◆ **What to produce**
Write out all of the lines below, exactly and completely.

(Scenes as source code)
--*--
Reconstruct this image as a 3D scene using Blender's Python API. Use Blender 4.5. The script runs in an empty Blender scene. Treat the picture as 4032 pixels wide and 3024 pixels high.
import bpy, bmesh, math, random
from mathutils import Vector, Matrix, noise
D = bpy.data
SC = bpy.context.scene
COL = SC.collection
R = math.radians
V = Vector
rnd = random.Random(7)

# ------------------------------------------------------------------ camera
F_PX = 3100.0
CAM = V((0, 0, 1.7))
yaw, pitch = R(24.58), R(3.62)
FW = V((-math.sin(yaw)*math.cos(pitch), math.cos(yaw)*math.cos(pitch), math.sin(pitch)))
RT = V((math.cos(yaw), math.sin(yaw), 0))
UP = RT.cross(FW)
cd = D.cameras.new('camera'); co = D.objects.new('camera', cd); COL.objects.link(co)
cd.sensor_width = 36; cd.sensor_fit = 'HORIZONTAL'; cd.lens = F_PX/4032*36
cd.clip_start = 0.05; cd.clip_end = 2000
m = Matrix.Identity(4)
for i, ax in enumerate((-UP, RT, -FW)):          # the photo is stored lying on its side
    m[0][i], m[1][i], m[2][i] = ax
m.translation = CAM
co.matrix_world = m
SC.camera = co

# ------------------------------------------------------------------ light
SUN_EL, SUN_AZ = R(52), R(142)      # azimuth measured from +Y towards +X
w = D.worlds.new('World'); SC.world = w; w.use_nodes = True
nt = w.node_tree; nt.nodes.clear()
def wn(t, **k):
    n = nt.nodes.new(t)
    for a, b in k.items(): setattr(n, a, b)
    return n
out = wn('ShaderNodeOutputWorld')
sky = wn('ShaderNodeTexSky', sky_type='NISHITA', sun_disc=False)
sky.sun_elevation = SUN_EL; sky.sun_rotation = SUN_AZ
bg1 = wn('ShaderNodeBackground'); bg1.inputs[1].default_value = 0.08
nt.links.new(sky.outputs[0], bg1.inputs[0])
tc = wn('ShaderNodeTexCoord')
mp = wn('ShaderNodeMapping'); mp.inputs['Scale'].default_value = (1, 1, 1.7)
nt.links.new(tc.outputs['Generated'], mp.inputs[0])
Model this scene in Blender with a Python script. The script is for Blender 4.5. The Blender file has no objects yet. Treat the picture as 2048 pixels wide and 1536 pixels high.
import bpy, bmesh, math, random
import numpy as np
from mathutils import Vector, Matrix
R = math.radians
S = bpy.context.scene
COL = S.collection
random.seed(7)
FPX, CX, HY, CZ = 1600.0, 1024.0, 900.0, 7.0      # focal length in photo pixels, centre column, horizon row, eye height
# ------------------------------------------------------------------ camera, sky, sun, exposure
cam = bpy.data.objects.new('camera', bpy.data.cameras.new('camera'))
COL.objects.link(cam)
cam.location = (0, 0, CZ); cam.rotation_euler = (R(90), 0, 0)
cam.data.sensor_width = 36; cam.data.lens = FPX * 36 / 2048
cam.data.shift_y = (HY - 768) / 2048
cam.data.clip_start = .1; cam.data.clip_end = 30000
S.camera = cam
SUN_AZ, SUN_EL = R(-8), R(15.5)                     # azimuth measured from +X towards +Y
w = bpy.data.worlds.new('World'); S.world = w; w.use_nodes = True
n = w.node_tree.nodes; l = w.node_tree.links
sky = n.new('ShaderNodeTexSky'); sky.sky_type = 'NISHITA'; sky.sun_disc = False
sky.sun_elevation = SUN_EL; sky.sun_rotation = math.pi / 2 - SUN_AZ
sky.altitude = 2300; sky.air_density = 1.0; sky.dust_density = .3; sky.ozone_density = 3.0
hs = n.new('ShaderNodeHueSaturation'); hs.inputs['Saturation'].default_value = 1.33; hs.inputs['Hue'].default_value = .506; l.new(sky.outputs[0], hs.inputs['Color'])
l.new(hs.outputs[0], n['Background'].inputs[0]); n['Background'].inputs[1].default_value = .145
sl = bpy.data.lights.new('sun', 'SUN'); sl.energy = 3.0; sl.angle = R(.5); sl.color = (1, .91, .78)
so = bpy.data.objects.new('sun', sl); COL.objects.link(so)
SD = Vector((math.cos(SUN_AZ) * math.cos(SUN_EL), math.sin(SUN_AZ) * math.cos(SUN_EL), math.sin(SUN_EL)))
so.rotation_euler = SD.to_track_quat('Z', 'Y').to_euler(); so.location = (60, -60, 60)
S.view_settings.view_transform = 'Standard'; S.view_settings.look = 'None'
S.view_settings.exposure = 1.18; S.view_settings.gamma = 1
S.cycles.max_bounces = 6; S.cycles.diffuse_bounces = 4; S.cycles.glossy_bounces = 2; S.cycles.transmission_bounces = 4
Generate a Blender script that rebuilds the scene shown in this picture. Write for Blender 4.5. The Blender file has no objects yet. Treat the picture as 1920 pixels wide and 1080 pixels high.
--*--
◆ **Answer to the problem**
Reconstruct this image as a 3D scene using Blender's Python API. Use Blender 4.5. The script runs in an empty Blender scene. Treat the picture as 4032 pixels wide and 3024 pixels high.
import bpy, bmesh, math, random
from mathutils import Vector, Matrix, noise
D = bpy.data
SC = bpy.context.scene
COL = SC.collection
R = math.radians
V = Vector
rnd = random.Random(7)

# ------------------------------------------------------------------ camera
F_PX = 3100.0
CAM = V((0, 0, 1.7))
yaw, pitch = R(24.58), R(3.62)
FW = V((-math.sin(yaw)*math.cos(pitch), math.cos(yaw)*math.cos(pitch), math.sin(pitch)))
RT = V((math.cos(yaw), math.sin(yaw), 0))
UP = RT.cross(FW)
cd = D.cameras.new('camera'); co = D.objects.new('camera', cd); COL.objects.link(co)
cd.sensor_width = 36; cd.sensor_fit = 'HORIZONTAL'; cd.lens = F_PX/4032*36
cd.clip_start = 0.05; cd.clip_end = 2000
m = Matrix.Identity(4)
for i, ax in enumerate((-UP, RT, -FW)):          # the photo is stored lying on its side
    m[0][i], m[1][i], m[2][i] = ax
m.translation = CAM
co.matrix_world = m
SC.camera = co

# ------------------------------------------------------------------ light
SUN_EL, SUN_AZ = R(52), R(142)      # azimuth measured from +Y towards +X
w = D.worlds.new('World'); SC.world = w; w.use_nodes = True
nt = w.node_tree; nt.nodes.clear()
def wn(t, **k):
    n = nt.nodes.new(t)
    for a, b in k.items(): setattr(n, a, b)
    return n
out = wn('ShaderNodeOutputWorld')
sky = wn('ShaderNodeTexSky', sky_type='NISHITA', sun_disc=False)
sky.sun_elevation = SUN_EL; sky.sun_rotation = SUN_AZ
bg1 = wn('ShaderNodeBackground'); bg1.inputs[1].default_value = 0.08
nt.links.new(sky.outputs[0], bg1.inputs[0])
tc = wn('ShaderNodeTexCoord')
mp = wn('ShaderNodeMapping'); mp.inputs['Scale'].default_value = (1, 1, 1.7)
nt.links.new(tc.outputs['Generated'], mp.inputs[0])
Model this scene in Blender with a Python script. The script is for Blender 4.5. The Blender file has no objects yet. Treat the picture as 2048 pixels wide and 1536 pixels high.
import bpy, bmesh, math, random
import numpy as np
from mathutils import Vector, Matrix
R = math.radians
S = bpy.context.scene
COL = S.collection
random.seed(7)
FPX, CX, HY, CZ = 1600.0, 1024.0, 900.0, 7.0      # focal length in photo pixels, centre column, horizon row, eye height
# ------------------------------------------------------------------ camera, sky, sun, exposure
cam = bpy.data.objects.new('camera', bpy.data.cameras.new('camera'))
COL.objects.link(cam)
cam.location = (0, 0, CZ); cam.rotation_euler = (R(90), 0, 0)
cam.data.sensor_width = 36; cam.data.lens = FPX * 36 / 2048
cam.data.shift_y = (HY - 768) / 2048
cam.data.clip_start = .1; cam.data.clip_end = 30000
S.camera = cam
SUN_AZ, SUN_EL = R(-8), R(15.5)                     # azimuth measured from +X towards +Y
w = bpy.data.worlds.new('World'); S.world = w; w.use_nodes = True
n = w.node_tree.nodes; l = w.node_tree.links
sky = n.new('ShaderNodeTexSky'); sky.sky_type = 'NISHITA'; sky.sun_disc = False
sky.sun_elevation = SUN_EL; sky.sun_rotation = math.pi / 2 - SUN_AZ
sky.altitude = 2300; sky.air_density = 1.0; sky.dust_density = .3; sky.ozone_density = 3.0
hs = n.new('ShaderNodeHueSaturation'); hs.inputs['Saturation'].default_value = 1.33; hs.inputs['Hue'].default_value = .506; l.new(sky.outputs[0], hs.inputs['Color'])
l.new(hs.outputs[0], n['Background'].inputs[0]); n['Background'].inputs[1].default_value = .145
sl = bpy.data.lights.new('sun', 'SUN'); sl.energy = 3.0; sl.angle = R(.5); sl.color = (1, .91, .78)
so = bpy.data.objects.new('sun', sl); COL.objects.link(so)
SD = Vector((math.cos(SUN_AZ) * math.cos(SUN_EL), math.sin(SUN_AZ) * math.cos(SUN_EL), math.sin(SUN_EL)))
so.rotation_euler = SD.to_track_quat('Z', 'Y').to_euler(); so.location = (60, -60, 60)
S.view_settings.view_transform = 'Standard'; S.view_settings.look = 'None'
S.view_settings.exposure = 1.18; S.view_settings.gamma = 1
S.cycles.max_bounces = 6; S.cycles.diffuse_bounces = 4; S.cycles.glossy_bounces = 2; S.cycles.transmission_bounces = 4
Generate a Blender script that rebuilds the scene shown in this picture. Write for Blender 4.5. The Blender file has no objects yet. Treat the picture as 1920 pixels wide and 1080 pixels high.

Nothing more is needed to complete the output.